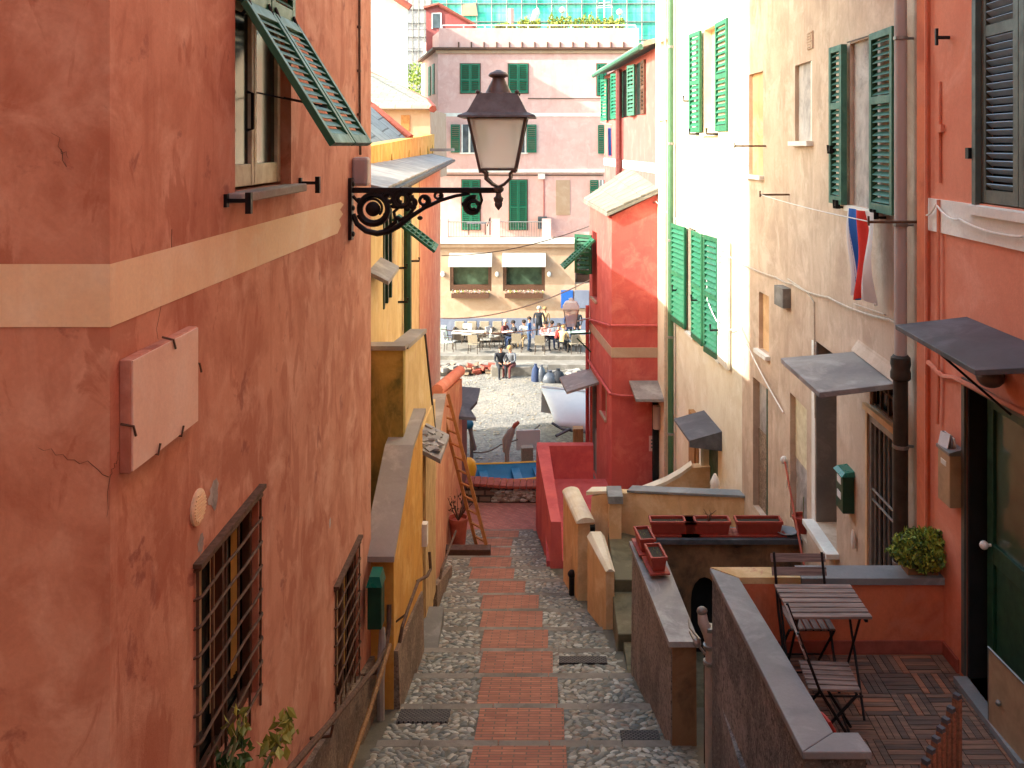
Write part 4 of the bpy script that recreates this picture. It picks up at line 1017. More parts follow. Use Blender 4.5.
# deep door under slab canopy
dd = backing(FR2, D3, 'concrete', h, 'deep_window')
g = MB(FR2.M); g.box(D3[0]+.001, D3[0]+.07, -.38, -.30, D3[2], D3[3]); g.box(D3[0]+.07, D3[0]+.20, -.385, -.34, D3[2], D3[3]); g.build('frame', 'dark_interior', dd)
g = MB(FR2.M); g.box(D3[1]-.02, D3[1]-.002, -.395, -.003, D3[2]+.002, D3[3]-.002); g.build('reveal', 'concrete', dd)
g = MB(FR2.M); g.box(D3[0]-.08, D3[1]+.08, -.38, .14, D3[2]-.06, D3[2]-.001); g.build('sill', 'white_trim', dd, bevel=.006)
g = MB(FR2.M); g.box(D3[1]+.001, D3[1]+.14, 0, .012, D3[2]-.2, D3[3]-.02); g.build('render_edge', 'white_trim', dd)
# slab canopy
g = MB(); g.hexa([(3.1, 8.0, -2.165), (3.1, 9.09, -2.13), (2.31, 9.09, -2.20), (2.37, 7.98, -2.245)], [(3.1, 8.0, -2.115), (3.1, 9.09, -2.08), (2.31, 9.09, -2.15), (2.37, 7.98, -2.195)])
cn = g.build('canopy', 'pale_slate', h, bevel=.006)
g = MB(FR2.M); g.hexa([(7.95, 0, -2.11), (9.12, 0, -2.075), (9.12, .07, -2.075), (7.95, .07, -2.11)], [(7.95, 0, -2.0), (9.12, 0, -1.97), (9.12, .01, -1.99), (7.95, .01, -2.03)]); g.build('flashing', 'tan_stucco', cn)
# gate + transom
gt = backing(FR2, GT, 'dark_interior', h, 'gateway')
g = MB(FR2.M); a, c, e, f = GT[:4]
for x0, x1 in ((a, a+.06), (c-.06, c)): g.box(x0, x1, -.08, -.01, e, f)
g.box(a+.061, c-.061, -.08, -.01, f-.10, f); g.box(a+.061, c-.061, -.08, -.01, e, e+.25)
for k in range(7): x = a+.1+(c-a-.2)*k/6; g.tube([(x, -.04, e+.2), (x, -.04, f-.1)], .014, 6)
for z in (e+.9, e+1.0): g.tube([(a+.06, -.025, z), (c-.06, -.025, z)], .012, 6)
g.build('iron_gate', 'galv', gt)
g = MB(FR2.M); g.box(c+.001, c+.05, 0, .012, e, f+.0); g.box(a-.02, c+.05, 0, .04, f+.002, f+.06); g.build('gate_surround', 'cream_wall', gt)
gt = backing(FR2, TR, 'dark_glass', h, 'transom')
g = MB(FR2.M); a, c, e, f = TR[:4]
for k in range(5): x = a+.02+(c-a-.04)*k/4; g.box(x-.012, x+.012, -.05, -.02, e, f)
for z in (e+.01, (e+f)/2, f-.02): g.box(a, c, -.055, -.025, z-.01, z+.012)
g.build('bars', 'rust_iron', gt)
# wall-mounted things
g = MB(FR1.M); s_ = FR1.s(786); g.box(s_-.22, s_+.12, 0, .12, zt(304, 12), zt(285, 12)); g.build('meter_box', 'concrete', h)
for F_, px, py, L_ in ((FR1, 764, 146, .5), (FR1, 771, 196, .5)):
    pass
for F_, s_, z_, L_ in ((FR1, FR1.s(766), zt(146, 12.8), .45), (FR1, FR1.s(790)-.0, zt(194, 11.9), .40), (FR2, 7.62, zt(222, 7.62), .42)):
    g = MB(F_.M); g.tube([(s_, 0, z_), (s_, L_, z_)], .013, 6); g.tube([(s_, L_, z_-.03), (s_, L_, z_+.05)], .01, 5); g.build('line_bracket', 'rust_iron', h)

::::

Objective =
Restate the whole listing above exactly, except for its images.

Exercise result =
Write part 4 of the bpy script that recreates this picture. It picks up at line 1017. More parts follow. Use Blender 4.5.
# deep door under slab canopy
dd = backing(FR2, D3, 'concrete', h, 'deep_window')
g = MB(FR2.M); g.box(D3[0]+.001, D3[0]+.07, -.38, -.30, D3[2], D3[3]); g.box(D3[0]+.07, D3[0]+.20, -.385, -.34, D3[2], D3[3]); g.build('frame', 'dark_interior', dd)
g = MB(FR2.M); g.box(D3[1]-.02, D3[1]-.002, -.395, -.003, D3[2]+.002, D3[3]-.002); g.build('reveal', 'concrete', dd)
g = MB(FR2.M); g.box(D3[0]-.08, D3[1]+.08, -.38, .14, D3[2]-.06, D3[2]-.001); g.build('sill', 'white_trim', dd, bevel=.006)
g = MB(FR2.M); g.box(D3[1]+.001, D3[1]+.14, 0, .012, D3[2]-.2, D3[3]-.02); g.build('render_edge', 'white_trim', dd)
# slab canopy
g = MB(); g.hexa([(3.1, 8.0, -2.165), (3.1, 9.09, -2.13), (2.31, 9.09, -2.20), (2.37, 7.98, -2.245)], [(3.1, 8.0, -2.115), (3.1, 9.09, -2.08), (2.31, 9.09, -2.15), (2.37, 7.98, -2.195)])
cn = g.build('canopy', 'pale_slate', h, bevel=.006)
g = MB(FR2.M); g.hexa([(7.95, 0, -2.11), (9.12, 0, -2.075), (9.12, .07, -2.075), (7.95, .07, -2.11)], [(7.95, 0, -2.0), (9.12, 0, -1.97), (9.12, .01, -1.99), (7.95, .01, -2.03)]); g.build('flashing', 'tan_stucco', cn)
# gate + transom
gt = backing(FR2, GT, 'dark_interior', h, 'gateway')
g = MB(FR2.M); a, c, e, f = GT[:4]
for x0, x1 in ((a, a+.06), (c-.06, c)): g.box(x0, x1, -.08, -.01, e, f)
g.box(a+.061, c-.061, -.08, -.01, f-.10, f); g.box(a+.061, c-.061, -.08, -.01, e, e+.25)
for k in range(7): x = a+.1+(c-a-.2)*k/6; g.tube([(x, -.04, e+.2), (x, -.04, f-.1)], .014, 6)
for z in (e+.9, e+1.0): g.tube([(a+.06, -.025, z), (c-.06, -.025, z)], .012, 6)
g.build('iron_gate', 'galv', gt)
g = MB(FR2.M); g.box(c+.001, c+.05, 0, .012, e, f+.0); g.box(a-.02, c+.05, 0, .04, f+.002, f+.06); g.build('gate_surround', 'cream_wall', gt)
gt = backing(FR2, TR, 'dark_glass', h, 'transom')
g = MB(FR2.M); a, c, e, f = TR[:4]
for k in range(5): x = a+.02+(c-a-.04)*k/4; g.box(x-.012, x+.012, -.05, -.02, e, f)
for z in (e+.01, (e+f)/2, f-.02): g.box(a, c, -.055, -.025, z-.01, z+.012)
g.build('bars', 'rust_iron', gt)
# wall-mounted things
g = MB(FR1.M); s_ = FR1.s(786); g.box(s_-.22, s_+.12, 0, .12, zt(304, 12), zt(285, 12)); g.build('meter_box', 'concrete', h)
for F_, px, py, L_ in ((FR1, 764, 146, .5), (FR1, 771, 196, .5)):
    pass
for F_, s_, z_, L_ in ((FR1, FR1.s(766), zt(146, 12.8), .45), (FR1, FR1.s(790)-.0, zt(194, 11.9), .40), (FR2, 7.62, zt(222, 7.62), .42)):
    g = MB(F_.M); g.tube([(s_, 0, z_), (s_, L_, z_)], .013, 6); g.tube([(s_, L_, z_-.03), (s_, L_, z_+.05)], .01, 5); g.build('line_bracket', 'rust_iron', h)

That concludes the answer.